Telecompetitor Arches

ACA’s TV Ransom Campaign Highlights Rising Retransmission Consent Fees

TV Ransom LogoCoinciding with the 25th anniversary of the 1992 Cable Act, which launched the retransmission consent process for local broadcast channels, the American Cable Association (ACA) has put an interesting spin on the very painful process – ransom. Their TV Ransom campaign aims to highlight the impact of rising retransmission consent fees.

Retransmission consent is the process by which pay-TV providers gain carriage for local broadcast channels – ABC, CBS, FOX, and NBC being the most popular. The retransmission consent process, which is now underway in many markets, is a well-documented struggle, especially for the small independent cable operators, which make up ACA’s membership of 750 independent providers, who collectively reach about 7 million consumers.

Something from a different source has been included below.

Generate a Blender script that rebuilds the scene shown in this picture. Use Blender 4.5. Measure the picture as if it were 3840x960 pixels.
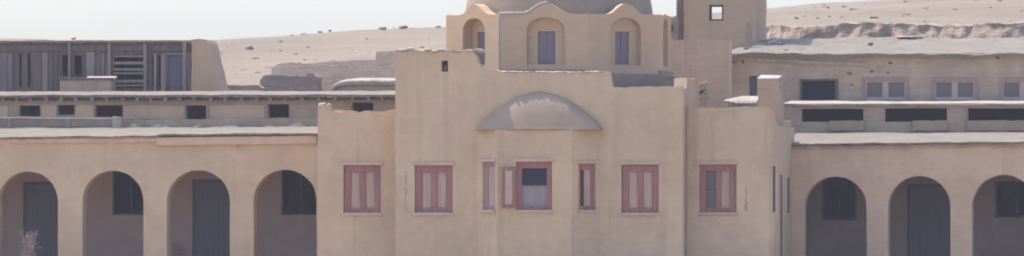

These small operators lack any significant scale, due to relatively small subscriber counts, and therefore lack leverage in negotiations. Local broadcast channels, which are often owned by media conglomerates (Comcast owns 28 local NBC affiliates for example), sway unfair market power and thus aren’t fair negotiators, the ACA claims.

“Retransmission consent should be a straight-forward business negotiation, but, unfortunately, these corporate broadcasters abuse their market power to extract outrageous fees from cable customers,” said Matthew M. Polka, President and CEO of the American Cable Association in a press release announcing the TV Ransom campaign.

Retransmission consent fees have risen 30 times in the past decade, with fees forecasted to reach $11.6 billion in 2022, up from $8.6 billion in 2017, the ACA cites from SNL Kagan and Nielsen data.

retransmission consent fees
TV Ransom Campaign Digital Ad (Source: ACA)

The demand for higher fees by local broadcasters often leads to blackouts, where local channels are temporarily removed from a pay-TV operator’s channel line-up. ACA cited a few extreme examples where local broadcasters removed their signals, including during local emergencies:

  • As Hurricane Irma targeted the Gulf Coast, Hearst Television took down its signal for two markets in the path of the storm – Orlando and New Orleans – even as broadcasters touted on Capitol Hill their commitment to the public during extreme weather events.
  • For a month in early 2017, Northwest Broadcasting simultaneously blacked out ABC, CBS, NBC and FOX signals in two Mississippi communities served by Cable ONE.
  • Shortly after acquiring an NBC affiliate station in Toledo, Ohio, Sinclair Broadcast Group demanded that Buckeye Broadband pay significantly higher fees to access the station’s signal. That demand led to Sinclair taking the station off the air for 212 days before an agreement could be reached.

While local broadcasters get much of the blame from ACA and others, they are also somewhat caught up in this process, due to rising programming fees charged to them from their affiliate networks – ABC, CBS, FOX, and NBC. Local broadcasters pass those fees on to pay-TV providers, with their own mark-up, all of which eventually gets paid by end consumers through their monthly cable TV bill.

ACA’s TV Ransom campaign has three key objectives, including: 1) illustrate how corporate broadcasters use their market power to take advantage of retransmission consent negotiations to extract escalating fees from cable customers; 2) expose corporate broadcasters’ weak business models, which lead to their aggressive negotiation tactics designed to make money off the backs of consumers; and 3) demonstrate how consolidation of broadcast and media companies is taking local TV station ownership corporate, so that local news is no longer local, and “free TV” is no longer free.

The campaign will include heavy media and digital tactics and will also include an informational toolkit of print and digital resources for ACA members to individually use as they see fit, explaining the facts and origin of retransmission consent, how it works, and how consumers are adversely affected, according to an ACA spokesperson.

“ACA’s work on TV Ransom is consistent with its long history of support for its members, customers and communities on the harm of retransmission consent, and its advocacy to bring meaningful reform to a broken retransmission consent system,” said Polka in a statement to Telecompetitor. “That said, because of the unrelenting and escalating harm caused by broadcasters in their retransmission consent negotiations this year, ACA took this unique step to put the true blame of retransmission consent at the feet of the so-called ‘free and local’ broadcasters.”